(DO THIS) Copy every line with the string "Write" in it.

++++ EXTRACTED ENTRIES

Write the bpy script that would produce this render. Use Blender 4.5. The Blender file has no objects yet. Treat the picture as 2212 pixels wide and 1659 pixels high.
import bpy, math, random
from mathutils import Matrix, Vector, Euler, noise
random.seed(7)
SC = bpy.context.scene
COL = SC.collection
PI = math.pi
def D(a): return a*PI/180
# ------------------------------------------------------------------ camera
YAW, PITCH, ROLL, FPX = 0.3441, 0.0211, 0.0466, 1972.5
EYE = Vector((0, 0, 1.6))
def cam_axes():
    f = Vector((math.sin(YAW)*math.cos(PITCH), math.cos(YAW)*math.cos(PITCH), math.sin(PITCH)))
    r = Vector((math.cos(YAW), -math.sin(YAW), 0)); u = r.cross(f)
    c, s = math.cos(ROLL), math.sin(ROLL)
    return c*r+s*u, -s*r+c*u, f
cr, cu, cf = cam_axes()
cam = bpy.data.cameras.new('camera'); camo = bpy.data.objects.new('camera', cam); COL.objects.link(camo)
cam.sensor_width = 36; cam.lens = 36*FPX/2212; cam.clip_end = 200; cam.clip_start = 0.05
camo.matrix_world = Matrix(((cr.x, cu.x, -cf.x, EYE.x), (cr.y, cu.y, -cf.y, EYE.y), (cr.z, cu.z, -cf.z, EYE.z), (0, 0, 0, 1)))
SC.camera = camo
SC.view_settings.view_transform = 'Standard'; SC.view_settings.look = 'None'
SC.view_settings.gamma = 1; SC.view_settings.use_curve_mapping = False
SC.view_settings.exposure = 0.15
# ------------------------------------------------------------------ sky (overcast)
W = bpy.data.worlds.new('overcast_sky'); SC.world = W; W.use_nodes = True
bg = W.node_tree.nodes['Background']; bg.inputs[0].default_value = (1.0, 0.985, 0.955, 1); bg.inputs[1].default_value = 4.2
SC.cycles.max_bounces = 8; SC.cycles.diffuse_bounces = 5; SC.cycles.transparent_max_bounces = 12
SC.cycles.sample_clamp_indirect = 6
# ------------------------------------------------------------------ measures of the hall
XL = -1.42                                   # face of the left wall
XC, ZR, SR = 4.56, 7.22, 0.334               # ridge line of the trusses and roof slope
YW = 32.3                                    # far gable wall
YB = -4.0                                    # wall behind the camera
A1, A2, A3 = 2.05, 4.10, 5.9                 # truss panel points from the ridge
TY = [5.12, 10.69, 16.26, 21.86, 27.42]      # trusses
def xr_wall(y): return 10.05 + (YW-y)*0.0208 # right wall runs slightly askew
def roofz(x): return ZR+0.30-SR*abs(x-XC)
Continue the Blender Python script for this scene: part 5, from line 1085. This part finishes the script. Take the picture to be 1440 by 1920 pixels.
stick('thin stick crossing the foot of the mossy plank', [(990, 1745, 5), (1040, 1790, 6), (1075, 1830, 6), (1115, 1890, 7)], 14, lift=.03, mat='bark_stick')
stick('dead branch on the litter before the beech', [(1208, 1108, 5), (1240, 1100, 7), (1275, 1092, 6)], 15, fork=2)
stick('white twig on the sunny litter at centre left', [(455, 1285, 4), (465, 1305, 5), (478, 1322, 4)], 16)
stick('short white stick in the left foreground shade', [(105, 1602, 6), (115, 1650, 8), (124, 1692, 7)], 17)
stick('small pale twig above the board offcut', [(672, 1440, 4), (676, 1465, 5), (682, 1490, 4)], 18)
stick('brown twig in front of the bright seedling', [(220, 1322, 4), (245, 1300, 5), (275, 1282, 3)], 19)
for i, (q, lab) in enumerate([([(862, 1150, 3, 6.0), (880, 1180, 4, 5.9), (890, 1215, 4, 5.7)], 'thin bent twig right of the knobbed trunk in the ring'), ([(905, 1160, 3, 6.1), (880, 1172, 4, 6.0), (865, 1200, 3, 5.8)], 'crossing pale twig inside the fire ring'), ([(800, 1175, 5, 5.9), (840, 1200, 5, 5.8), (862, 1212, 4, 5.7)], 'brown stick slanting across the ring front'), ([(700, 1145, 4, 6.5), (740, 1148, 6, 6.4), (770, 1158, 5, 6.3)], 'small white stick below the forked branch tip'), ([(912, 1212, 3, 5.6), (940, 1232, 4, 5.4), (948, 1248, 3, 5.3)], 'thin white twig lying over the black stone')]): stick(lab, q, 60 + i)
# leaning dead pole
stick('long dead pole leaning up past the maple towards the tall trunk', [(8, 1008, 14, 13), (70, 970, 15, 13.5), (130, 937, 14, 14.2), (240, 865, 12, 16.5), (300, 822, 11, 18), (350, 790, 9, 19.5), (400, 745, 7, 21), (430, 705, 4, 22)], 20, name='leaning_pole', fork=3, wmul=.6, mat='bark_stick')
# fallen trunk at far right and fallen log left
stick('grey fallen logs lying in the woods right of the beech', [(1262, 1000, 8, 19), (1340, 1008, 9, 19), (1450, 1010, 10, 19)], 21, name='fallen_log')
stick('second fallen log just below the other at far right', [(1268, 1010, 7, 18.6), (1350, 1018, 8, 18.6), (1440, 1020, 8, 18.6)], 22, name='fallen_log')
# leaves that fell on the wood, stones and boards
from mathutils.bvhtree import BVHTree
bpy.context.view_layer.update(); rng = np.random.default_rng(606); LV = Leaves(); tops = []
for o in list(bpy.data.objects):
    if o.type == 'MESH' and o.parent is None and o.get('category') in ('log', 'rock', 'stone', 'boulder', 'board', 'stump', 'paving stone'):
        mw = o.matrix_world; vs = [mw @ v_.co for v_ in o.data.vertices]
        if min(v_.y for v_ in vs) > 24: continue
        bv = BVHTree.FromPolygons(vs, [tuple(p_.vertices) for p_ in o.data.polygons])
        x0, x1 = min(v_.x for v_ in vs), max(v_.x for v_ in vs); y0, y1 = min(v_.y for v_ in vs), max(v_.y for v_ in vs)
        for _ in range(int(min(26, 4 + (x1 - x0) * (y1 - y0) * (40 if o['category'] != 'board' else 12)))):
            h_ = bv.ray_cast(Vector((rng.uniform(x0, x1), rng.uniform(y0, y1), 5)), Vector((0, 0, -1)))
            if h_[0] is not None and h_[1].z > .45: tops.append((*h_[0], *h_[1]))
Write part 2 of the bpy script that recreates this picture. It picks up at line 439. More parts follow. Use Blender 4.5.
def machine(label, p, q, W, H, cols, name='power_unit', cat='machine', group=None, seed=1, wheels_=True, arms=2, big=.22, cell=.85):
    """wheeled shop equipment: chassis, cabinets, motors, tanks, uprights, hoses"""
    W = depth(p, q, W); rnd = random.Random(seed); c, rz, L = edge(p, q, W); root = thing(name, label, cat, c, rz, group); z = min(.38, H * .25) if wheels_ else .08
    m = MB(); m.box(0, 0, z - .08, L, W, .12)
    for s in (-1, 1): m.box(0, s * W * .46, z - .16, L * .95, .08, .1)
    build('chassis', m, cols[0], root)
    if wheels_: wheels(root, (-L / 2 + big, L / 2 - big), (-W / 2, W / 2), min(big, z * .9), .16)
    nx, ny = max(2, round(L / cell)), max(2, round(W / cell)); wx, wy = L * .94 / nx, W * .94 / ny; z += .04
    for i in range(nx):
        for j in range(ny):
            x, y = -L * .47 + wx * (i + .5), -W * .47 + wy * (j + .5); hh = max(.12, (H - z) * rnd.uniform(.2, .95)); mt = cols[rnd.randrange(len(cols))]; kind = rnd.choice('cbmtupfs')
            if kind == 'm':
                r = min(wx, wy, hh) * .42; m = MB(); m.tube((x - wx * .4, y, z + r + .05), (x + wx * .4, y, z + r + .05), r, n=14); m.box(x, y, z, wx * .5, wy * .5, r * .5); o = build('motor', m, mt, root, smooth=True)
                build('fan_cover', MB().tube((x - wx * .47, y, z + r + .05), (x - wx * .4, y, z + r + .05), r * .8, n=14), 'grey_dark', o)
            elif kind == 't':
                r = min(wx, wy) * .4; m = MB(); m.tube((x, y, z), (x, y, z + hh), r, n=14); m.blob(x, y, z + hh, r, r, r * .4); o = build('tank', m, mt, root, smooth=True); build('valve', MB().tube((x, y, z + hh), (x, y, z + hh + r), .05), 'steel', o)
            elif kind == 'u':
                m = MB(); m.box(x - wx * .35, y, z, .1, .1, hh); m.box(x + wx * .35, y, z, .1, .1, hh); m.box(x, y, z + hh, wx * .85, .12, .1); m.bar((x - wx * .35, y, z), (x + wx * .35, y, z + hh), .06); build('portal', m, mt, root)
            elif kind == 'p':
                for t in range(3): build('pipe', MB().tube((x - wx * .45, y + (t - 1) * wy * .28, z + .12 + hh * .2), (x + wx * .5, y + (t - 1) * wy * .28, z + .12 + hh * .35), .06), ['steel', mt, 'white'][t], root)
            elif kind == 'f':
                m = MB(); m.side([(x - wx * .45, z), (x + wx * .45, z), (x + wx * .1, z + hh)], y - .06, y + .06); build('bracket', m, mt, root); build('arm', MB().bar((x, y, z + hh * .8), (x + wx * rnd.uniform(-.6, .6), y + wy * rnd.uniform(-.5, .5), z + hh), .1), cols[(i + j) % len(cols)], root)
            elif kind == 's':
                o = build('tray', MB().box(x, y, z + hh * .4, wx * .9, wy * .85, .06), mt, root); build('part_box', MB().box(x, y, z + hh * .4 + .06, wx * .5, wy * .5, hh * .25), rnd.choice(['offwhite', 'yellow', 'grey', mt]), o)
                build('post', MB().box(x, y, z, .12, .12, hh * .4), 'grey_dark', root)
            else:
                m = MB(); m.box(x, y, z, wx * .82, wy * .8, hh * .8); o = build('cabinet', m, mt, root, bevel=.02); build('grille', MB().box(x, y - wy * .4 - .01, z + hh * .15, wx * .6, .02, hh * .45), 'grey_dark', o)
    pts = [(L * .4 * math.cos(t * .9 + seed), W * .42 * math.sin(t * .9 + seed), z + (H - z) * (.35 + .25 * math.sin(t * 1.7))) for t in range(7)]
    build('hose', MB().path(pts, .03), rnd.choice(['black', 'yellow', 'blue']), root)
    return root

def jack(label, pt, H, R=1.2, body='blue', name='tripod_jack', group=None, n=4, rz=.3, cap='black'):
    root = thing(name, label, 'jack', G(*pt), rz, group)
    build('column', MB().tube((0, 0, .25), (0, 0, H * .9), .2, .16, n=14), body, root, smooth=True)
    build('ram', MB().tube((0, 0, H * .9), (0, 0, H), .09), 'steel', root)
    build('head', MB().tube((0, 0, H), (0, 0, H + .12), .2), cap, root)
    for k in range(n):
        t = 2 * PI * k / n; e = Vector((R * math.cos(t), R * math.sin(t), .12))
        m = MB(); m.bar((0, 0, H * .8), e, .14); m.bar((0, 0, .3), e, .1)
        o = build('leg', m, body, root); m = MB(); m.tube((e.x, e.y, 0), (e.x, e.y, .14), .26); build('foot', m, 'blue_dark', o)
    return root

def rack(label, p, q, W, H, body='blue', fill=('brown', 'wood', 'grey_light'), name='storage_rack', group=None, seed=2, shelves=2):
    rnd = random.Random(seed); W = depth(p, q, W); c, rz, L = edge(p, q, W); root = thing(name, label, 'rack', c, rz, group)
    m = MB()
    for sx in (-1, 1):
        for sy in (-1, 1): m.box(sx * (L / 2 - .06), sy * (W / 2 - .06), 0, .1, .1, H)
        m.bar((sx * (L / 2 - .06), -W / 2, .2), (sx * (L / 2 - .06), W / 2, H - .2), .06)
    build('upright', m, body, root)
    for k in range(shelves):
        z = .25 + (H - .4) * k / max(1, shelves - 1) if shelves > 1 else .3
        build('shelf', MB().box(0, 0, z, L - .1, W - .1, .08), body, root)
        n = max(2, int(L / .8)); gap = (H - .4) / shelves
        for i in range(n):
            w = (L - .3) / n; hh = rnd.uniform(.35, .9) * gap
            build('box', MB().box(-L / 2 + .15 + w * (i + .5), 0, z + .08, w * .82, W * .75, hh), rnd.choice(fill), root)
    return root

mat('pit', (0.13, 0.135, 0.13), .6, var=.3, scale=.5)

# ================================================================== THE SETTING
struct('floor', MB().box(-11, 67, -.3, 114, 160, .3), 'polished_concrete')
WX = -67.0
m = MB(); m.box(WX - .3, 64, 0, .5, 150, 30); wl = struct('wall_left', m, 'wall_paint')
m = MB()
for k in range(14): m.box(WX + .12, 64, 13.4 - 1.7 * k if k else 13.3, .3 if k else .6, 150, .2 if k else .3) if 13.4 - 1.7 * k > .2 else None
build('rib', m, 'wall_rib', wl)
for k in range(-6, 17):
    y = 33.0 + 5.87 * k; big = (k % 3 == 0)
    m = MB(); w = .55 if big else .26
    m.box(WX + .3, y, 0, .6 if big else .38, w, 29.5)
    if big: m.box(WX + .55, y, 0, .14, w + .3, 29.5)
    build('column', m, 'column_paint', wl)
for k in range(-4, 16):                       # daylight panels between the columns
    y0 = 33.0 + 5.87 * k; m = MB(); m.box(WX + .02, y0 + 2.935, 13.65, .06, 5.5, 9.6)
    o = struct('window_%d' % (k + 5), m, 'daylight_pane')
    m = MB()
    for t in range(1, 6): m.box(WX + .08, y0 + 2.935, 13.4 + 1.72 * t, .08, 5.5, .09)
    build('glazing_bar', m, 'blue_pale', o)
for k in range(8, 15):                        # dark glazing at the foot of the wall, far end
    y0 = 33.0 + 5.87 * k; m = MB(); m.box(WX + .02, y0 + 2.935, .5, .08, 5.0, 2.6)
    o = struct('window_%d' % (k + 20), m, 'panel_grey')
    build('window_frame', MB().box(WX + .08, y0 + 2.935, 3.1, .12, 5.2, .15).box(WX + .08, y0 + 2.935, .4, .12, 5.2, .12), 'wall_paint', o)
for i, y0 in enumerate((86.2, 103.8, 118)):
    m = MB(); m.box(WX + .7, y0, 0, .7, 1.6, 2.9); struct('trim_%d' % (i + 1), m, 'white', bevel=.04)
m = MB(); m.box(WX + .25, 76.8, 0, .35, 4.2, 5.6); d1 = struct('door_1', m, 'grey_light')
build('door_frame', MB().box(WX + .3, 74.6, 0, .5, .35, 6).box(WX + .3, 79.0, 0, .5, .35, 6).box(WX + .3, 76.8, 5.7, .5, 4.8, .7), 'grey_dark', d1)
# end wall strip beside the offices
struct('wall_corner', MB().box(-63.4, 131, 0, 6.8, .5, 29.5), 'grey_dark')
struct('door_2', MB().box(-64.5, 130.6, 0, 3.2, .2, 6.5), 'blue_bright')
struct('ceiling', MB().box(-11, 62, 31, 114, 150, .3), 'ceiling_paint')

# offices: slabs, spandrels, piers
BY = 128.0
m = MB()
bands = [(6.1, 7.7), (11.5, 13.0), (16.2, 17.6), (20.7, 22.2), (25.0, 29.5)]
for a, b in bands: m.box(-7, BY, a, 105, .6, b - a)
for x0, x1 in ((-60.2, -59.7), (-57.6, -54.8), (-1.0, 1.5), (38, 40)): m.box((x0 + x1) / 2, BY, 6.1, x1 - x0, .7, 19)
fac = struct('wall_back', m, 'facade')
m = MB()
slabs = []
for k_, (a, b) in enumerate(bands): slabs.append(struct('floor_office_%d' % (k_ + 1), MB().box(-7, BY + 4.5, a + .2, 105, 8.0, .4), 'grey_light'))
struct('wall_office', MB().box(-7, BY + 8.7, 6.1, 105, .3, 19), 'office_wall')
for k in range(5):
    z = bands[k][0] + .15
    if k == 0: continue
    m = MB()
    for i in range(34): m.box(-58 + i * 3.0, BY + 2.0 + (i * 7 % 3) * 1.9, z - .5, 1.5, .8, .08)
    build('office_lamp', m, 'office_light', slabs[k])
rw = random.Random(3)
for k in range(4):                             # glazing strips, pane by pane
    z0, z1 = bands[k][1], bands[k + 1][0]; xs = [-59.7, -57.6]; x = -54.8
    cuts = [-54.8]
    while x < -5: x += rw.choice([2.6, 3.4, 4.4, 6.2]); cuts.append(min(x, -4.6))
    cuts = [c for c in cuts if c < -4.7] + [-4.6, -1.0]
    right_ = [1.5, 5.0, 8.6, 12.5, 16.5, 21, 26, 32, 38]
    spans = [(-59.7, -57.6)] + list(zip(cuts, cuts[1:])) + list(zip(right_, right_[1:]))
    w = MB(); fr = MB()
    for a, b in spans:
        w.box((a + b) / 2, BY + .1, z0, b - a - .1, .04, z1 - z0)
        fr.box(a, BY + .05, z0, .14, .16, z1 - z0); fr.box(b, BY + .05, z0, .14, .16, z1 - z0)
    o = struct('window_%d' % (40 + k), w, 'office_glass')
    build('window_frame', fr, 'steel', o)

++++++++

(SOLUTION TO THE PROBLEM)
Write the bpy script that would produce this render. Use Blender 4.5. The Blender file has no objects yet. Treat the picture as 2212 pixels wide and 1659 pixels high.
Write part 2 of the bpy script that recreates this picture. It picks up at line 439. More parts follow. Use Blender 4.5.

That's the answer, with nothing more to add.